ローソンとアサツー ディ・ケイ(以下、ADK)、NTTドコモの合弁会社 クロスオーシャンメディアは5月19日、ローソンの店頭での双方向通信を実現するデジタルサイネージ事業「東京メディア」を5月29日より開始すると発表した。

クロスオーシャンメディア 代表取締役社長 市原義文氏

「東京メディア」は、ローソンの店頭の外側に46インチのディスプレイ2台と指向性スピーカーを設置し、広告やキャンペーン情報などを配信する事業。同事業ではFelica機能を持つ携帯電話との連携が特徴となっており、来店者はディスプレイに表示された商品のクーポンやキャンペーンの詳細情報などを取得することができる。

同事業の発表会に際してローソン出身のクロスオーシャンメディア 市原社長は、「この事業は(ローソン時代の)2008年5月から検討が開始されていたもので、2009年7月の実証実験の結果を踏まえて開始されるもの」とし、客数・売上の減少といった小売店における現状打開策の1つとして開発が行われていたという経緯を明かした。

「東京メディア」ローソン店頭での展開イメージ

同事業は広告売上による収益モデルがベースとなるが、市原社長は「ありがちなパターンではあるが」と前置きしながら、「3年目で黒字に転換し、5年目には累積損失を解消する」といった事業計画を公表。
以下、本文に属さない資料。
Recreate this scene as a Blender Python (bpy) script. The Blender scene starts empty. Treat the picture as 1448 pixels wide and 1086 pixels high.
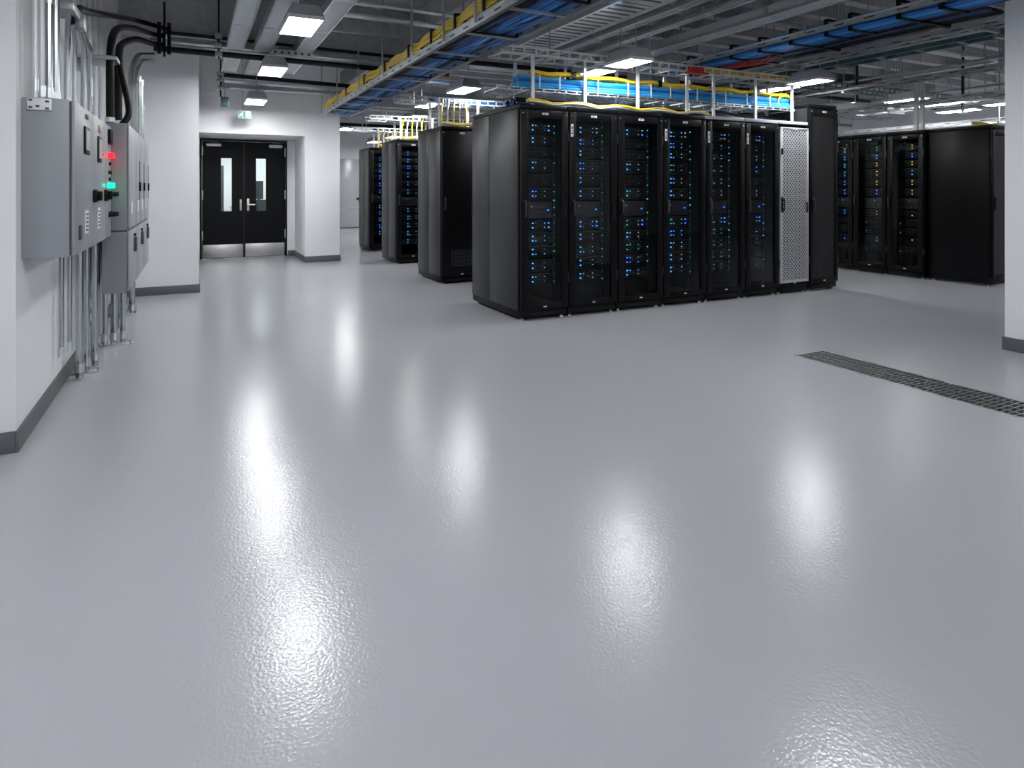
import bpy, bmesh, math, random
from mathutils import Vector, Matrix
R = random.Random(7)
PI = math.pi
scene = bpy.context.scene
COL = scene.collection

# ------------------------------------------------------------------ materials
def nodes(name):
    m = bpy.data.materials.new(name); m.use_nodes = True
    nt = m.node_tree
    return m, nt, nt.nodes['Principled BSDF']

def mat(name, col, rough=.5, metal=0., spec=.5, noise=None, bump=None, coat=0.):
    """col linear rgb; noise=(scale, amount) mottles the colour; bump=(scale, strength)"""
    m, nt, b = nodes(name)
    b.inputs['Base Color'].default_value = (*col, 1)
    b.inputs['Roughness'].default_value = rough
    b.inputs['Metallic'].default_value = metal
    b.inputs['Specular IOR Level'].default_value = spec
    b.inputs['Coat Weight'].default_value = coat
    if noise or bump:
        tc = nt.nodes.new('ShaderNodeTexCoord')
    if noise:
        n = nt.nodes.new('ShaderNodeTexNoise'); n.inputs['Scale'].default_value = noise[0]; n.inputs['Detail'].default_value = 5
        nt.links.new(tc.outputs['Object'], n.inputs['Vector'])
        mx = nt.nodes.new('ShaderNodeMix'); mx.data_type = 'RGBA'
        a = noise[1]
        mx.inputs['A'].default_value = (*[c*(1-a) for c in col], 1)
        mx.inputs['B'].default_value = (*[min(1, c*(1+a)) for c in col], 1)
        nt.links.new(n.outputs['Fac'], mx.inputs['Factor'])
        nt.links.new(mx.outputs['Result'], b.inputs['Base Color'])
    if bump:
        n2 = nt.nodes.new('ShaderNodeTexNoise'); n2.inputs['Scale'].default_value = bump[0]; n2.inputs['Detail'].default_value = 2
        nt.links.new(tc.outputs['Object'], n2.inputs['Vector'])
        bp = nt.nodes.new('ShaderNodeBump'); bp.inputs['Strength'].default_value = bump[1]; bp.inputs['Distance'].default_value = .01
        nt.links.new(n2.outputs['Fac'], bp.inputs['Height'])
        nt.links.new(bp.outputs['Normal'], b.inputs['Normal'])
    return m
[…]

初年度の売上目標は約4億円とされ、1年目には都内300店舗で展開し、4年目には大阪や名古屋地域に事業の対象エリアを拡大する。

クロスオーシャンメディアは上述の通りローソン(出資比率42%)とADK(同38%)、NTTドコモ(同20%)の合弁会社だが、「東京メディア」の事業には、広告やコンテンツ、ハードウェア、インフラ提供といったそれぞれの領域で、その他の事業者も参画することになる。

「東京メディア」の参画企業

同事業で使用されるディスプレイは「長時間稼働に耐えうる放熱設計とコストの両面を踏まえて決めた」(市原社長)とされるサムスン製のものとなっているが、市原社長は「条件さえ合えば(国内メーカーも含めた)他社製のものに切り替わる可能性もある」と語った。

また、コンテンツ配信などのインフラ構築・運用は日立製作所が担当。この点について市原社長は「鉄道事業者向けのソリューションで実績があること」が決め手となって日立製作所に委託することになったとしている。

なお、同事業では将来的に「AR(Augmented Reality: 拡張現実)」を広告媒体化することも想定されており、発表会ではイメージデモの実演が行われた。さらに市原社長は「多くの人が、店内の時計を見るためにコンビニを覗いている」という実態を踏まえ、「実は"時報"が同事業における目玉コンテンツの1つになる」という考えを示した。

「AR(拡張現実)」を利用したイメージ

「時報」コンテンツのイメージ

同事業の将来像について市原社長は「コンテンツ配信だけにとどまらず、アーティストなど隠れた才能を発掘するための"発表"の場にするなど、プラットフォームとしても提供したい」としている。